In der theoretischen Verarbeitung dieser Probleme hat sich ein breiter «Marxismus des subjektiven Faktors» entwickelt mit bekannten Autor:innen wie Johannes Agnoli, Ernest Mandel, Ellen Meiksins Wood und vielen anderen. Sie bearbeiten – mit durchaus verschiedenen praktischen Schlussfolgerungen – diese «Dialektik der partiellen Errungenschaften» und den Kampf gegen Bürokratisierung, opportunistische Versumpfung im Parlamentarismus und Stärkung der innerparteilichen Demokratie.
Das Drama in der LINKEN ist, dass sie sich seit ihrer Gründung weigert, diesen «Marxismus des subjektiven Faktors» in ihre strategischen Debatten und organisatorischen Entwicklungspläne zu integrieren. Sie hat sich im Grunde bereits als strukturkonservativer Abklatsch der Parteien (vor allem SPD und SED) gegründet, die sie programmatisch und politisch eigentlich überwinden wollte.

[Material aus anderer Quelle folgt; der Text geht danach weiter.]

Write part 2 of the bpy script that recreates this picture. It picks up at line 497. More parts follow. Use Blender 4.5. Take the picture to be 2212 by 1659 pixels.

Jetzt, nach 15 Jahren realer Partei- und Parlamentarismusgeschichte wird Die LINKE von den Folgen dieser Verweigerung eingeholt. Nach dem schlechten Abschneiden bei der Bundestagswahl 2021 erlebt sie bundesweit das, was auf kommunaler Ebene schon lange regelmäßige Erfahrung ist: Der «Machtkampf» (auch wenn es teilweise um Minimacht geht) zwischen den angeblich realpolitischen Fraktionen und der Partei mit ihren Mitgliedern und Gremien spitzt sich zu. Heute ist ungefähr ein gutes Drittel der 61000 Parteimitglieder der LINKEN irgendwie mit der parlamentarischen Arbeit direkt persönlich verbunden. Das reicht von der topbezahlten Europaabgeordneten bis zum kleinen Mitarbeiter eines entfernt den Fraktionen zuarbeitenden Arbeitskreises, der sich Hoffnung macht, im parlamentarischen Zirkus aufzusteigen. Es brodelt innerparteilich ein Fegefeuer der Eitelkeiten, wo gegenseitiges Misstrauen die dominierende Tugend ist. Vorstände und Parteitage sind schon lange von diesen Machtkämpfen geprägt und entscheiden nicht mehr frei.
Gegenmaßnahmen
Erfreulicherweise verstärkt sich in der LINKEN die Debatte über diese Probleme. Die Strömung «Bewegungslinke» hat ein lesenswertes Handbuch zum Parlamentarismus herausgegeben, und der Parteivorstand hat gerade beschlossen, eine breite Debatte zu organisieren, die bis 2023 Positionen zu wichtigen Forderungen zur Begrenzung des Parlamentarismus erarbeitet.
Da die Alternative nicht heißen kann und soll, auf Teilnahme an Wahlen zu Parlamenten zu verzichten, haben sich seit langem konkrete Maßnahmen herausgeschält, die sehr wirksam wären: Befristung der parlamentarischen Mandate auf höchstens acht Jahre, wie es auch für Parteiämter gilt; keine Ämterhäufungen; Rotation und Pool-Lösungen für die hauptamtlich bezahlten Mitarbeitenden; Trennung von Amt und Mandat: nicht mehr als 20 Prozent der Leitungsmitglieder dürfen gleichzeitig Abgeordnete oder Mitarbeitende von ihnen sein.
Es ist zu hoffen, dass es der LINKEN gelingt, eine solche Selbstreform und Selbstbefreiung aus dem parlamentarischen Sumpf zu organisieren. Das wäre nicht nur gut für sie, sondern vor allem für den weiteren Gang der Klassenkämpfe in Deutschland und der Welt.
*Der Autor ist Mitglied im Bundesvorstand der LINKEN.